Like you, I used to dread the hurt that interacting with others inevitably caused. My problem, though, wasn't the hurt I sustained from others, but the hyper-sensitivity of my Self. I was the problem, not everyone else. It took God some time to make me see this. Self had created a prison of isolation and fear for me. In fact, the more of Self I indulged, the more isolated and imprisoned I became.
God helped me to see that the only way to be free of the bondage to Self under which I was laboring was to die. Yup, that's right die. Not physically, of course, but spiritually. I came to realize, in fact, that I had not been walking as a disciple of Christ really at all. You see, Jesus had told his disciples:
Matthew 16:24-26
24 ..."If anyone desires to come after Me, let him deny himself, and take up his cross, and follow Me.
25 For whoever desires to save his life will lose it, but whoever loses his life for My sake will find it.
26 For what profit is it to a man if he gains the whole world, and loses his own soul? Or what will a man give in exchange for his soul?
I had not picked up my cross and died on it; I had not denied myself. Self was alive and well and I had the fear and unhappiness to prove it!
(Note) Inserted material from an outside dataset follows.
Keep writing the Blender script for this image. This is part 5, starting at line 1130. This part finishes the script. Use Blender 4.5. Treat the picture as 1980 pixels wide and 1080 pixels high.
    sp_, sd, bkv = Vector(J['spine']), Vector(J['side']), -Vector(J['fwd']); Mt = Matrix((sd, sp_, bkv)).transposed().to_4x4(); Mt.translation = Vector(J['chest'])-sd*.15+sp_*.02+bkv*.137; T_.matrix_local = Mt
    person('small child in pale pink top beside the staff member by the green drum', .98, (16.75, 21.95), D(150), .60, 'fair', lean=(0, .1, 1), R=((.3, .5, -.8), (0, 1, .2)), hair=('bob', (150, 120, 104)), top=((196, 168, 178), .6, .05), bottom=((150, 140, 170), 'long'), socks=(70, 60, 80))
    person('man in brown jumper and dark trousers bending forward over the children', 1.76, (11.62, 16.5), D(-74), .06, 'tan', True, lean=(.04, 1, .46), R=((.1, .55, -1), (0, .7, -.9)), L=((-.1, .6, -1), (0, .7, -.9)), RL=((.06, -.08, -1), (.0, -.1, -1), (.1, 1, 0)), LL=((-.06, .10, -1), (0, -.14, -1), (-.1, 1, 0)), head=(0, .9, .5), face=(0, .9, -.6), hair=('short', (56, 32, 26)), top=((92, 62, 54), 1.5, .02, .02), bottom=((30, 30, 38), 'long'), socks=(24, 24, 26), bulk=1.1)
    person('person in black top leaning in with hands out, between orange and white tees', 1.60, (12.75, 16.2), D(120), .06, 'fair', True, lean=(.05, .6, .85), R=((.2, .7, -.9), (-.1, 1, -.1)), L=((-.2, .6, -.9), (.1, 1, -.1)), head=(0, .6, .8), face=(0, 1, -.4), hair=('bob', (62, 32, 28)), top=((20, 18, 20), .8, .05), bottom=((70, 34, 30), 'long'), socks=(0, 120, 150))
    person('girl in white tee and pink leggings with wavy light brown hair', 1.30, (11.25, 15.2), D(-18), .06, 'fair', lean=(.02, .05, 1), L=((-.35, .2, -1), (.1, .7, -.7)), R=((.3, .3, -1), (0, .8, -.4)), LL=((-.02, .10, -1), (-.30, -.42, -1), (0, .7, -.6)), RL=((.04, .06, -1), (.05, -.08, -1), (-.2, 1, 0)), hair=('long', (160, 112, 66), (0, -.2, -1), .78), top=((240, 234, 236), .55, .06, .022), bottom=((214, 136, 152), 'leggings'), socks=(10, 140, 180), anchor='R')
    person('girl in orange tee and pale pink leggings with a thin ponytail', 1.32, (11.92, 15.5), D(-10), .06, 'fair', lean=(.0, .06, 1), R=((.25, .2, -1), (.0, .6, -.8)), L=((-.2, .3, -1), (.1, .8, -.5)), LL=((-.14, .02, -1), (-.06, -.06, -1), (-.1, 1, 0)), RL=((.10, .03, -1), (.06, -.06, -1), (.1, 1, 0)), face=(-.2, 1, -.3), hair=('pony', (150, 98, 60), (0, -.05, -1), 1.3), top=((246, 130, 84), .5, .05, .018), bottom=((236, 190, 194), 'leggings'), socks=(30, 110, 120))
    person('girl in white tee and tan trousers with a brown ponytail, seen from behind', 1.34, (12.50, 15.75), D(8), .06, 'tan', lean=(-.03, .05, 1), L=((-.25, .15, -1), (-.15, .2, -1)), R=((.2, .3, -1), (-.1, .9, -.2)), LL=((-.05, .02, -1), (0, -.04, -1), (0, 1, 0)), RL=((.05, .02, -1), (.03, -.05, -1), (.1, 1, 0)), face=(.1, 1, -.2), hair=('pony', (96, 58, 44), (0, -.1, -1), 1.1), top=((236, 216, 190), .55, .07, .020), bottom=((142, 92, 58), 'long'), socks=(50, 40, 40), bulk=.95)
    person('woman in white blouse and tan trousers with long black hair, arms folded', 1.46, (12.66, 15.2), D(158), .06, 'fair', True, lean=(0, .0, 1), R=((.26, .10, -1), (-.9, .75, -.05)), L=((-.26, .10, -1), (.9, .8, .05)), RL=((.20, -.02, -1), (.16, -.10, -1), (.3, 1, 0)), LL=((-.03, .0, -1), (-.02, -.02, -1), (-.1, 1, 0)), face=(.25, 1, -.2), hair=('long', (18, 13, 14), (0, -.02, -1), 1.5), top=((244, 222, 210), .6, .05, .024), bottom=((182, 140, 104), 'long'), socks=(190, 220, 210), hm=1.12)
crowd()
This is the sick thing about Self: the more it is indulged, the more destructive and hungry it becomes. And this is, in part, why it must die. No one can truly enjoy God and be a "vessel sanctified and meet for His use" until Self is crucified.
The thing is, a man (or woman) can't actually crucify himself. It's physically impossible to do and it is equally impossible to do spiritually. But it absolutely must be done if we are to live free of the fear, unhappiness and spiritual unfruitfulness Self causes. And so, God did for us what we could not do. He crucified us with Christ some 2000 years ago when Jesus died on the cross of Calvary.
Romans 6:6-7
6 knowing this, that our old man was crucified with Him, that the body of sin might be done away with, that we should no longer be slaves of sin.
7 For he who has died has been freed from sin.
Galatians 2:20
20 I have been crucified with Christ; it is no longer I who live, but Christ lives in me; and the life which I now live in the flesh I live by faith in the Son of God, who loved me and gave Himself for me.
Colossians 3:3
3 For you died, and your life is hidden with Christ in God.
What we have to do is believe and begin to "reckon it so." (Ro. 6:11) As we do, as we count on Self being rendered powerless to compel us into selfishness and sin, it is then that we begin to experience the reality of death to Self in our living. And when this happens, when Self is crucified, fear and unhappiness dissolve and the joyful, victorious life every Christian is meant to live begins!
I hope you will see that your fear is just Self alive and well. I hope, too, that you will see that you cannot walk with God well, and be His heart and hands to a lost world, until Self dies. Understand, though, that in death there is life! Dying to your Self means living in the fullness of the life you have in Christ!